В то время все ключевые решения в регионе принимались на сессиях облисполкома, в них участвовали 340 депутатов, каждый мог открыто высказать свою точку зрения. И когда на таком собрании при обсуждении вопроса о моем назначении зачитали телеграмму из Тобольска с текстом «Мы просим не избирать Конева, он нам очень нужен в Тобольском пединституте», в зале пошел гул: а, не отпускают, значит, хороший руководитель, тогда точно надо избирать.

— Вы легко приняли это предложение? Ощущали, что переросли пединститут?

— Я не перерос пединститут, просто понимал, что если пойду работать заместителем председателя облисполкома по социальным вопросам, то буду курировать все вузы Тюменской области. И тогда, имея опыт управления вузом и хорошие взаимоотношения с Советом ректоров, смогу многое сделать по развитию системы высшего образования в нашем регионе.
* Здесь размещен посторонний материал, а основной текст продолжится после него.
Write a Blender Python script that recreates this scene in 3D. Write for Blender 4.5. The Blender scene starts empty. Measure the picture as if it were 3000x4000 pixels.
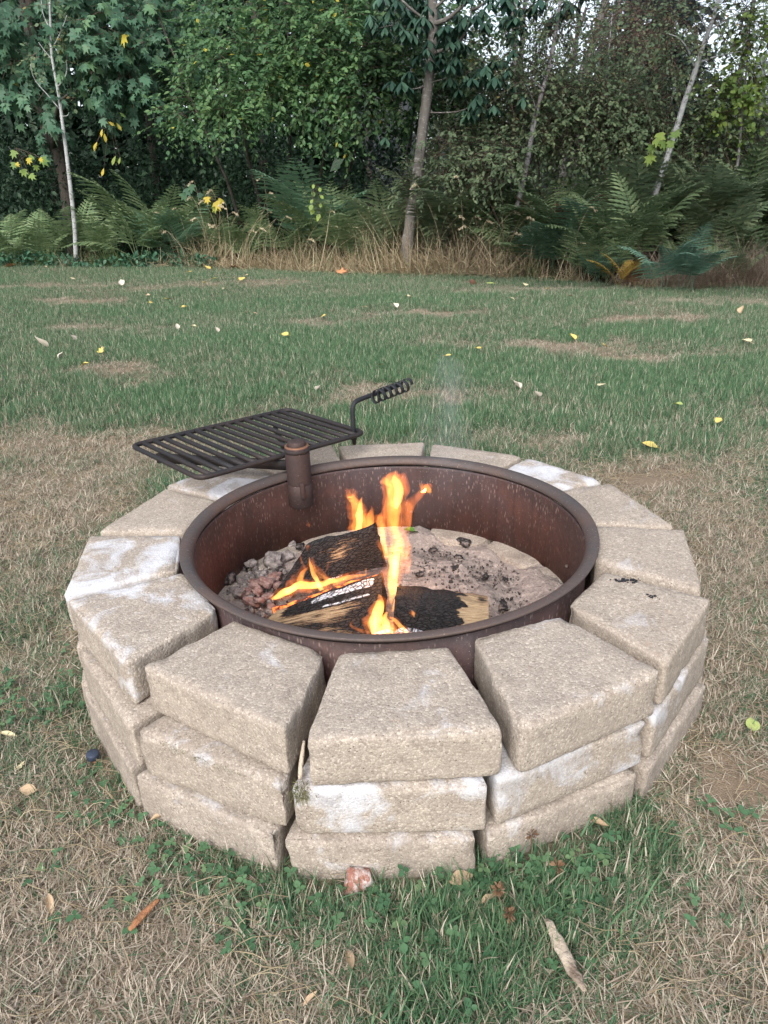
import bpy, math, random
import numpy as np
from mathutils import Vector, Matrix, noise as mnoise

sc = bpy.context.scene
COL = sc.collection
R = math.radians
rng = np.random.default_rng(7)
random.seed(7)

# ------------------------------------------------------------------ camera
F_PX, W_PX, H_PX = 2774.0, 3000.0, 4000.0
PITCH, ROLL = R(23.85), R(-2.13)
CAM = np.array((-0.0088, -1.526, 1.009))
_fw = np.array((0, math.cos(PITCH), -math.sin(PITCH)))
_lu = np.array((0, math.sin(PITCH), math.cos(PITCH)))
_lr = np.array((1.0, 0, 0))
C_R = math.cos(ROLL) * _lr + math.sin(ROLL) * _lu
C_U = -math.sin(ROLL) * _lr + math.cos(ROLL) * _lu
cd = bpy.data.cameras.new('camera')
cam = bpy.data.objects.new('camera', cd)
COL.objects.link(cam)
cam.matrix_world = Matrix(((C_R[0], C_U[0], -_fw[0], CAM[0]), (C_R[1], C_U[1], -_fw[1], CAM[1]),
                           (C_R[2], C_U[2], -_fw[2], CAM[2]), (0, 0, 0, 1)))
cd.sensor_fit = 'VERTICAL'
cd.sensor_height = 24.0
cd.sensor_width = 18.0
cd.lens = 24.0 * F_PX / H_PX
cd.clip_start, cd.clip_end = 0.05, 400
sc.camera = cam

# ------------------------------------------------------------------ sky, sun, exposure
SUN_EL, SUN_AZ = R(42), R(196)
world = bpy.data.worlds.new('World')
sc.world = world
world.use_nodes = True
wn, wl = world.node_tree.nodes, world.node_tree.links
wn.clear()
sky = wn.new('ShaderNodeTexSky')
sky.sky_type = 'NISHITA'
sky.sun_disc = False
sky.sun_elevation = SUN_EL
sky.sun_rotation = SUN_AZ
sky.air_density, sky.dust_density, sky.ozone_density = 1.0, 3.0, 1.0
hs = wn.new('ShaderNodeHueSaturation')
hs.inputs['Saturation'].default_value = 0.50      # cloud cover: the blue is greyed out
bg = wn.new('ShaderNodeBackground')
bg.inputs['Strength'].default_value = 0.15
wo = wn.new('ShaderNodeOutputWorld')
wl.new(sky.outputs[0], hs.inputs['Color'])
wl.new(hs.outputs[0], bg.inputs[0])
wl.new(bg.outputs[0], wo.inputs[0])
sd = bpy.data.lights.new('sun', 'SUN')
sd.energy, sd.angle, sd.color = 1.5, R(32), (1.0, 0.975, 0.95)
sun = bpy.data.objects.new('sun', sd)
COL.objects.link(sun)
_sv = Vector((math.cos(SUN_EL) * math.sin(SUN_AZ), math.cos(SUN_EL) * math.cos(SUN_AZ), math.sin(SUN_EL)))
sun.rotation_euler = _sv.to_track_quat('Z', 'Y').to_euler()
sun.location = _sv * 30
vs = sc.view_settings
vs.view_transform, vs.look, vs.gamma, vs.use_curve_mapping = 'Standard', 'None', 1.0, False
vs.exposure = 1.02
sc.cycles.max_bounces = 8
sc.cycles.diffuse_bounces = 3
sc.cycles.transparent_max_bounces = 12
sc.cycles.volume_bounces = 2
sc.cycles.volume_step_rate = 1.0
sc.cycles.use_denoising = True

# ------------------------------------------------------------------ pixel -> place helpers
def ray(px, py):
    u, v = (px - W_PX / 2) / F_PX, -(py - H_PX / 2) / F_PX
    return _fw + u * C_R + v * C_U
def at(px, py, z):
    d = ray(px, py); return CAM + d * ((z - CAM[2]) / d[2])
def at_y(px, py, y):
    d = ray(px, py); return CAM + d * ((y - CAM[1]) / d[1])
def sstep(t, a, b):
    t = np.clip((t - a) / (b - a), 0, 1); return t * t * (3 - 2 * t)
def gz(x, y):
    x, y = np.asarray(x, float), np.asarray(y, float)
    r = np.hypot(x, y)
    return (0.03 * x * (1 - sstep(r, 0.8, 2.4)) - 0.018 * x * sstep(y, 1, 5)
            + 0.012 * sstep(r, 0.8, 2) * (np.sin(1.9 * x + 0.6 * y) + np.sin(1.3 * y - 0.7 * x + 2))
            + 0.02 * sstep(y, 3, 7) * np.sin(0.8 * x + 1.1 * y))
def at_ground(px, py):
    z = 0.0
    for _ in range(12):
        p = at(px, py, z)
        z = float(gz(p[0], p[1]))
    return np.array((p[0], p[1], z))

# ------------------------------------------------------------------ mesh helpers
def tag(o, label=None, cat=None, group=None, kind=None):
    if label: o['label'] = label
    if cat: o['category'] = cat
    if group: o['group'] = group
    if kind: o['kind'] = kind
    return o
def mesh_np(name, V, faces, mat=None, smooth=False, attrs=None):
    """faces: int array (n,k) or a list of such arrays."""
    me = bpy.data.meshes.new(name)
    V = np.asarray(V, np.float32)
    if isinstance(faces, np.ndarray): faces = [faces]
    faces = [np.asarray(f, np.int32) for f in faces if len(f)]
    me.vertices.add(len(V)); me.vertices.foreach_set('co', V.ravel())
    loops = np.concatenate([f.ravel() for f in faces])
    tot = np.concatenate([np.full(len(f), f.shape[1], np.int32) for f in faces])
    st = np.concatenate(([0], np.cumsum(tot)[:-1])).astype(np.int32)
    me.loops.add(len(loops)); me.loops.foreach_set('vertex_index', loops)
    me.polygons.add(len(tot)); me.polygons.foreach_set('loop_start', st)
    if smooth: me.polygons.foreach_set('use_smooth', np.ones(len(tot), bool))
    for k, a in (attrs or {}).items():
        at_ = me.attributes.new(k, 'FLOAT', 'POINT'); at_.data.foreach_set('value', np.asarray(a, np.float32))
    if mat: me.materials.append(mat)
    me.update(calc_edges=True); me.validate()
    return me
def obj(name, me, parent=None, loc=None, rot=None, scale=None):
    o = bpy.data.objects.new(name, me); COL.objects.link(o)
    if parent: o.parent = parent
    if loc is not None: o.location = loc
    if rot is not None: o.rotation_euler = rot
    if scale is not None: o.scale = (scale,) * 3 if np.isscalar(scale) else scale
    return o
def empty(name, label, cat, loc=(0, 0, 0), rz=0.0, group=None):
    o = obj(name, None, None, loc, (0, 0, rz)); o.empty_display_size = 0.1
    return tag(o, label, cat, group)
class MB:
    def __init__(s): s.v, s.f, s.n, s.a = [], {}, 0, {}
    def add(s, V, F, **attrs):
        V = np.asarray(V, float)
        F = [F] if isinstance(F, np.ndarray) else F
        for f in F: s.f.setdefault(f.shape[1], []).append(f + s.n)
        s.v.append(V); s.n += len(V)
        for k, a in attrs.items(): s.a.setdefault(k, []).append(np.broadcast_to(a, (len(V),)))
        return s
    def mesh(s, name, mat=None, smooth=False):
        return mesh_np(name, np.concatenate(s.v), [np.concatenate(x) for x in s.f.values()], mat, smooth,
                       {k: np.concatenate(a) for k, a in s.a.items()})
def tube_geo(P, rad, n=8, cap=True, flat=1.0):
    P = np.asarray(P, float); m = len(P)
    rad = np.broadcast_to(np.asarray(rad, float), (m,))
    T = np.gradient(P, axis=0); T /= np.linalg.norm(T, axis=1)[:, None] + 1e-12
    ref = np.array((0, 0, 1.0)) if abs(T[0][2]) < 0.9 else np.array((1.0, 0, 0))
    V = np.zeros((m, n, 3)); a = np.linspace(0, 2 * np.pi, n, endpoint=False)
    N = np.cross(T[0], ref); N /= np.linalg.norm(N)
    for i in range(m):
        N = N - T[i] * N.dot(T[i]); N /= np.linalg.norm(N) + 1e-12
        B = np.cross(T[i], N)
        V[i] = P[i] + rad[i] * (np.cos(a)[:, None] * N + flat * np.sin(a)[:, None] * B)
    V = V.reshape(-1, 3)
    i, j = np.meshgrid(np.arange(m - 1), np.arange(n), indexing='ij')
    q = np.stack([i * n + j, i * n + (j + 1) % n, (i + 1) * n + (j + 1) % n, (i + 1) * n + j], -1).reshape(-1, 4)
    F = [q]
    if cap:
        V = np.concatenate([V, P[:1], P[-1:]])
        k = np.arange(n)
        F.append(np.concatenate([np.stack([(k + 1) % n, k, np.full(n, m * n)], 1),
                                 np.stack([(m - 1) * n + k, (m - 1) * n + (k + 1) % n, np.full(n, m * n + 1)], 1)]))
    return V, F
def spline(P, n):
    """Catmull-Rom through the points."""
    P = np.asarray(P, float); Q = np.concatenate([[2 * P[0] - P[1]], P, [2 * P[-1] - P[-2]]])
    t = np.linspace(0, len(P) - 1 - 1e-6, n); i = t.astype(int); u = (t - i)[:, None]
    a, b, c, d = Q[i], Q[i + 1], Q[i + 2], Q[i + 3]
    return 0.5 * (2 * b + (c - a) * u + (2 * a - 5 * b + 4 * c - d) * u ** 2 + (3 * b - a - 3 * c + d) * u ** 3)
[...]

Мы и правда многое сделали: я убедил Юрия Шафраника, а потом и Леонида Рокецкого относиться к вузам по-другому — и в тяжелые 90-е годы мы открыли в регионе несколько вузов и филиалов вузов. Я понимал, что могу поддержать университеты и институты, сделать так, чтобы они были на плаву в это непростое время, развивались.

В новом статусе к вопросам, связанным с развитием образования, добавились здравоохранение, культура и другие.